Perhaps not surprisingly, the commercial is completely misleading. In reality, the problem was Com Ed’s fuel supplier, Enron. Enron energy traders engineered the crisis to drive up prices and make money. Office telephone conversations recorded by Enron and finally disclosed in 2004 made it abundantly clear exactly what happened. (An audio file of two C.B.S. broadcasts is available upon request.) To create blackouts and brownouts, Enron figures periodically ordered generators to be shut down. They talked about stealing millions of dollars per day; and they laughed about poor, old “Grandma Millie”:

…now she wants her f**king money back for all the power you charged right up — jammed right up her a** for f**king $250 a megawatt hour.

And when wildfires threatened power transmission lines, Enroners were cheering for the fires. “Burn, baby, burn!” one trader said. “That’s a beautiful thing.”

Enron and the Justice Department tried to prevent release of the Enron tapes. Lawyers for Enron claimed the recordings merely proved that traders sometimes talked like Barnacle Bill the Sailor. But the recordings leave no room for doubt. An extensive, corporate criminal conspiracy defrauded the public of hundreds of millions — perhaps billions — of dollars. And not just in California, but along the entire west coast. The perpetrators knew precisely what they were doing. When the racket was exposed, they talked about cleaning up their act and trying to avoid jail time.

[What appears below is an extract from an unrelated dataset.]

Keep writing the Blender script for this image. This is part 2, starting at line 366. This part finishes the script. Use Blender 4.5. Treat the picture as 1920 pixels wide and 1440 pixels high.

A number of Enron figures faced charges, including C.E.O. Kenneth Lay, a major contributor to George Bush, Junior’s political campaigns. In 2000, there was talk of Lay being appointed Secretary of Energy in a Bush administration; but the collapse of Enron buried Lay’s chances of a career in public service.

So, what is the commercial really about? The ad displays a website address:

Unfortunately the website is rather vague about Consumers Organized for Reliable Electricity (CORE). CORE is a group of businesses, organizations and individuals, otherwise undefined, who support a competitive marketplace and economic development. CORE will reach out to “key policymakers” to facilitate “a unified and effective impetus for progress.”

Supporting progress is admirable, but defining progress is problematic. Click on CORE’s link to taking action and you learn nothing. Instead, you find a form to fill out so you can become a CORE member, presumably to receive information later about the organization you just joined. You can download a CORE brochure with another membership application, but you still won’t find out about CORE’s objectives.

Deregulation was sold in California as a way to get government off the back of business — to unleash the power of the market to reduce costs and increase efficiency. Deregulation achieved exactly the opposite result.

Public utilities must be regulated because your Grandma Millie, on a fixed income, still needs electricity; and my Uncle Eugene needs heating oil for his home. Make no mistake. The champions of deregulation know what they’re doing. They’ve been spouting the language of deregulation for so long, however, that we sometimes forget why regulations were instituted in the first place. The reason is simple. There are thieves in the world. There are even thieves who wear suits and run big companies.